Hareket etmeyen zincirlerinin farkında olamaz

Hareket etmeyen zincirlerinin farkında olamaz
Sosyalist Enternasyonal’in Atina’daki toplantısındaki konuşmasına 8 parlamenterin tutuklu olduğunu vurgulayarak başlayan CHP Lideri Kılıçdaroğlu, Meclis’te yemin etmeme gerekçesini Rosa Luxemburg’un, “Hareket etmeyenler, zincirlerinin farkında olamazlar”

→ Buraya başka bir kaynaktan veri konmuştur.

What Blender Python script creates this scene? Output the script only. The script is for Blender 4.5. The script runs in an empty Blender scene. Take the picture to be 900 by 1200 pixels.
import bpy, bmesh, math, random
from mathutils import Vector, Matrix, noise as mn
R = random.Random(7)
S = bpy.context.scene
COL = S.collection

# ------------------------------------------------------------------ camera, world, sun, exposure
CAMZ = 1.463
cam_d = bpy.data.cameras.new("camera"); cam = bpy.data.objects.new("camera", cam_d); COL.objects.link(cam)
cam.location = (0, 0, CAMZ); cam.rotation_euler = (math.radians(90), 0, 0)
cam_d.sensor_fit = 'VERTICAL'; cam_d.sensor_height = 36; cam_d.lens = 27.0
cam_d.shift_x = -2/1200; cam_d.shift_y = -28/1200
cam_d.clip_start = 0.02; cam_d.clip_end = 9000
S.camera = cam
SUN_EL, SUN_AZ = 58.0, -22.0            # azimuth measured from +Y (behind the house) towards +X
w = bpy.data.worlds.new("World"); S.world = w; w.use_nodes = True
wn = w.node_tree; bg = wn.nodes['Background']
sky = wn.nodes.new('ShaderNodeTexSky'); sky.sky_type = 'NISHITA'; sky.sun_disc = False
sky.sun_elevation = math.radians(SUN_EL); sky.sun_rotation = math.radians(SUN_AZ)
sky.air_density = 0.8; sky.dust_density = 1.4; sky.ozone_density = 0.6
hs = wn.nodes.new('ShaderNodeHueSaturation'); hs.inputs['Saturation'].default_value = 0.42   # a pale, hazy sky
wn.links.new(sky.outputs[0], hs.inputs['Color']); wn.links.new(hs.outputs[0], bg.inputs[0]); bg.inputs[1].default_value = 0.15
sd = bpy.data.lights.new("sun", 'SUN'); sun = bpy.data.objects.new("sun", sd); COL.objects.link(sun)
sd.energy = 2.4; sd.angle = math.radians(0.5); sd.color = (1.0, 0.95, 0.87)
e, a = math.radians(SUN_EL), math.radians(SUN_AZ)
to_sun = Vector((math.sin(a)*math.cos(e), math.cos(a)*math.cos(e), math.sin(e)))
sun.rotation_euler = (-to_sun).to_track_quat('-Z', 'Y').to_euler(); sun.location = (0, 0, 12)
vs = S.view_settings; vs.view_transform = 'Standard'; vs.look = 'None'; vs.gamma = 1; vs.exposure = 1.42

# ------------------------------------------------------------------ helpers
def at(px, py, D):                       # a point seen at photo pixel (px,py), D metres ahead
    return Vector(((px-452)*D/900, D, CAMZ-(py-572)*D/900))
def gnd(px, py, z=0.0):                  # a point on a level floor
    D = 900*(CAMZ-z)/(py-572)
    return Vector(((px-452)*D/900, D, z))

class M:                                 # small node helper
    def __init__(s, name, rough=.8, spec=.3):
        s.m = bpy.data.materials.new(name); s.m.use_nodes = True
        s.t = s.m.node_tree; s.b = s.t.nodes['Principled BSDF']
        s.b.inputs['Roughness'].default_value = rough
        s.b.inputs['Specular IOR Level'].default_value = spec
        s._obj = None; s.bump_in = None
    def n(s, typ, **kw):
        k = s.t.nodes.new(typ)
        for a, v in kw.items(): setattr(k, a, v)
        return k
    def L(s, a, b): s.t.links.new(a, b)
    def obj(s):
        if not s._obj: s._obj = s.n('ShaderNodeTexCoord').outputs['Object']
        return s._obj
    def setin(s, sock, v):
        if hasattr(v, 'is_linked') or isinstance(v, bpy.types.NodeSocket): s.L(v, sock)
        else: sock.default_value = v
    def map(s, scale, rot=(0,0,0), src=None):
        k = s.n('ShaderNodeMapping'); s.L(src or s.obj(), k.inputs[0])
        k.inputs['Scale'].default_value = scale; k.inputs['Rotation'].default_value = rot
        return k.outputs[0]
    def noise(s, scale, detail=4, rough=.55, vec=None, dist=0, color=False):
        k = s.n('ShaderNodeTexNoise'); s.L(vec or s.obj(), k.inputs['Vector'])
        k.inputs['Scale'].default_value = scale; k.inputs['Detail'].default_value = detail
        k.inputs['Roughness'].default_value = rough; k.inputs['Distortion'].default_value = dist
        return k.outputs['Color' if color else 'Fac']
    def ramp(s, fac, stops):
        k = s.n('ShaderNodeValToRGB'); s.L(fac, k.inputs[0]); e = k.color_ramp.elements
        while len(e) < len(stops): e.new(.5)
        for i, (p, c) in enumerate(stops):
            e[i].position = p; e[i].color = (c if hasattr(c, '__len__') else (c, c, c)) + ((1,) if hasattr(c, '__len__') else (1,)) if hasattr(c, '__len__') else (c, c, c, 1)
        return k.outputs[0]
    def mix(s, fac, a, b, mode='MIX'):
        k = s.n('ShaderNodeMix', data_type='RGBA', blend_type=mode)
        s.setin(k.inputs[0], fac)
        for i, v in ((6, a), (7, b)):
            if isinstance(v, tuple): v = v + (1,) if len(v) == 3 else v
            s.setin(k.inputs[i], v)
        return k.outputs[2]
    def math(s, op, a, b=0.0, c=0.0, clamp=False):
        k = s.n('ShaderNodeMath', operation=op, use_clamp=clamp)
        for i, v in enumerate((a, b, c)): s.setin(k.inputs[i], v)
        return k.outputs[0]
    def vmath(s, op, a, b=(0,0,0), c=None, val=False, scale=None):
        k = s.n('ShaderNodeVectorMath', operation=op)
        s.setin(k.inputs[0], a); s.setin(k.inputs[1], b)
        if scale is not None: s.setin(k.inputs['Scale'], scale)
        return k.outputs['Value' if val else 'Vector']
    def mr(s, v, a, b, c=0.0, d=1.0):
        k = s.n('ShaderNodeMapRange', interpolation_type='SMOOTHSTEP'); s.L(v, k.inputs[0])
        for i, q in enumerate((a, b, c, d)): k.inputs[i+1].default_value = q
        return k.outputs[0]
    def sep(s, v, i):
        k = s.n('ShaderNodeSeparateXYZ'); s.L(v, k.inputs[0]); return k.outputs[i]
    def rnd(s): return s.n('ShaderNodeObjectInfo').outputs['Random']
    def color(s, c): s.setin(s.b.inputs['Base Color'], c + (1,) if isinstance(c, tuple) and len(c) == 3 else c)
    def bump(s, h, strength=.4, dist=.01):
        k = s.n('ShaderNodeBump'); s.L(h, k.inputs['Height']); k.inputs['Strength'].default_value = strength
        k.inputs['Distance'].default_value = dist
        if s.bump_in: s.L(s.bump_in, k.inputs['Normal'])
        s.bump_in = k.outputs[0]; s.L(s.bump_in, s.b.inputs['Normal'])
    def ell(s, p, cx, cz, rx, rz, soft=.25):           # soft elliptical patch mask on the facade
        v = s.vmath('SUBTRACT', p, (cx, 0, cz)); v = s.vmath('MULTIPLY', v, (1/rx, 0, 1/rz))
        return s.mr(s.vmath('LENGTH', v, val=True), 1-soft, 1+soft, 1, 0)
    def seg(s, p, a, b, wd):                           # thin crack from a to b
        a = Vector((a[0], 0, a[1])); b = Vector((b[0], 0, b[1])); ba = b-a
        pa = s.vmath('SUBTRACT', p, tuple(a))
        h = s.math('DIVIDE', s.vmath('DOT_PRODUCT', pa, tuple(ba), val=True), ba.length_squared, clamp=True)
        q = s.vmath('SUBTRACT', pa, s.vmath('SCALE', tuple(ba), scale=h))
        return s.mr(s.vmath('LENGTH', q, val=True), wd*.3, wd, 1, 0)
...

CHP Genel Başkanı Kemal Kılıçdaroğlu, Sosyalist Enternasyonal üyesi yoldaşlarına yemin etmeme gerekçelerini, Marksist kökenli Sosyal Demokrasi hareketinin en önemli isimlerinden Rosa Luxemburg’un,100 yıl kadar önce yine bir enternasyonal toplantısında dile getirdiği, “Hareket etmeyenler, zincirlerinin farkında olamazlar” sözleriyle açıkladı. Kılıçdaroğlu, “Biz de hareket etmeli, hak ve özgürlük yolunda bizi engellemek isteyenlere direnmeliyiz” dedi. Sosyalist Enternasyonal’in Atina’daki toplantısındaki konuşmasına “Değerli yoldaşlarım” diye başlayan Kılıçdaroğlu, sözlerini “Biz Türk sosyalistleri ve Türk Sosyal demokratları” diyerek tamamladı.

8 vekil tutuklu

Kılıçdaroğlu, “Sosyalist” kavramlarla desteklediği konuşmasında, Mehmet Haberal ve Mustafa Balbay’ın yanı sıra MHP Milletvekili Engin Alan ve BDP’nin desteklediği hapisteki diğer 5 milletvekiline de atıfla, “Seçilmiş olan 8 parlamenter, henüz devam etmekte olan davalar nedeniyle halen tutuklu bulunmaktadır” hatırlatması yaparak, şunları söyledi:

Klişe gerekçeler

Bu milletvekillerinin bazılarının tutukluluk süreleri 800 günü geçmiş olup, bu süre içinde yapmış oldukları 50’ye aşkın tahliye talebi AİHM’nin öngördüğü ölçütlere tamamen aykırı olarak klişe gerekçelerle reddedilmiştir. Yasalarımıza göre, TBMM’ye seçilen milletvekillerinin, parlamento faaliyetlerinde bulunabilmeleri için Meclis’te yemin etmeleri gerekmektedir. Tutuklu milletvekillerinin yemin ederek yasama faaliyetine katılabilmeleri için tutukluluk hallerine son verilmesi gerekmektedir.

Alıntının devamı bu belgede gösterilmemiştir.